Ohne zwei Dinge lässt sich die Bedeutung der Kennedys aber nicht verstehen: das Fernsehen und der zu frühe, gewaltsame Tod des Protagonisten. John F. Kennedy war zu einer Zeit Präsident, in der das Fernsehen zum Massenmedium wurde. In einem nie gekannten Ausmaß war er präsent, beinahe täglich, und wurde zu einem Stück Alltag der Bevölkerung. Die Kennedys schlüpften so fast automatisch in die Rolle der fürsorgenden Landeltern, die immer da, immer nahe sind. So verband sich die emotionale Nähe mit der visuellen; eine moderne Variante des Märchenbuchs.
Zum Mythos gehört die Tragik oder umgekehrt: Ein tragischer Tod beliebter Persönlichkeiten schafft erst jene Verklärung, in der es dann keine Rolle mehr spielt, dass der 35. Präsident der USA politisch eine eher mittelmäßige Bilanz vorzuweisen hat. In der es auch keine Rolle spielt, dass der politische Einfluss und Erfolg der Kennedy-Erben insgesamt doch eher bescheiden blieb. Durch seinen Tod wurde nicht nur er zu einem überidealisierten Figur, mit der man noch 30 Jahre später erfolgreich Wahlkampf machen kann. Noch heute ist die Familie von dieser geheimnisvollen Aura umgeben. Als 1999 der Sohn des Paares bei einem Flugzeugabsturz starb, verfiel das ganze Land in kollektive Trauer; der Mythos erhielt neue Nahrung.
Und seine Frau? Ihr Bild im blutbefleckten Kleid war omnipräsent - sie war die tragische Heldin des Augenblicks, der seine Mystik noch dadurch bewarte, dass Jackie Kennedy schwieg. Lediglich zwei Interviews gab sie bis zu ihrem Tod 1994. In ihrem ersten, eine Woche nach der Tat, überredete sie den Journalisten Theodore White von "Life", die Präsidentschaft Kennedys als eine Version der Artussage darzustellen: das mythisch verlorene Königreich von König Artus, das damals durch ein Musical in aller Munde war, und dessen Mitschnitt sich das Präsidentenpaar im Weißen Haus oft angehört hatte.
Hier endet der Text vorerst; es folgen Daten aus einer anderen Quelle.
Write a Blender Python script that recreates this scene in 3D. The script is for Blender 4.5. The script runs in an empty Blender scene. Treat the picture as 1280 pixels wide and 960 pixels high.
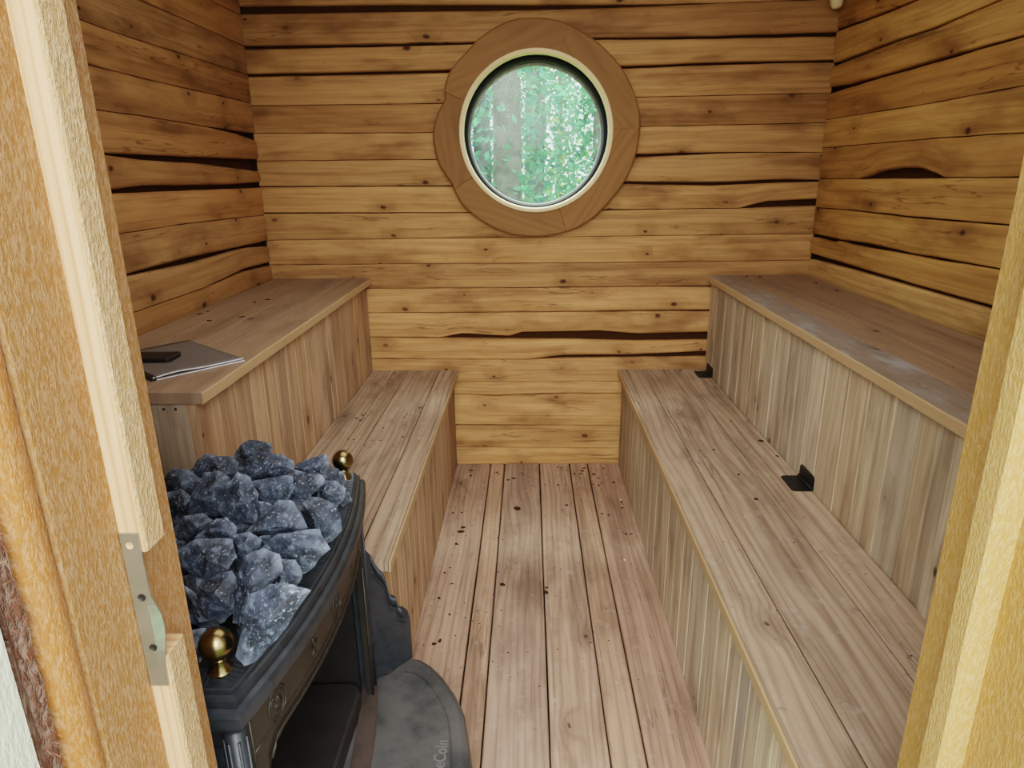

White schrieb später über die Folgen des Gesprächs mit ihr: "So wurde Camelot zur Grabinschrift der Regierung Kennedy - ein magischer Augenblick in der amerikanischen Geschichte, als galante Herren mit wunderschönen Frauen tanzten, als man große Taten vollbrachte und das Weiße Haus zum Mittelpunkt des Universums wurde."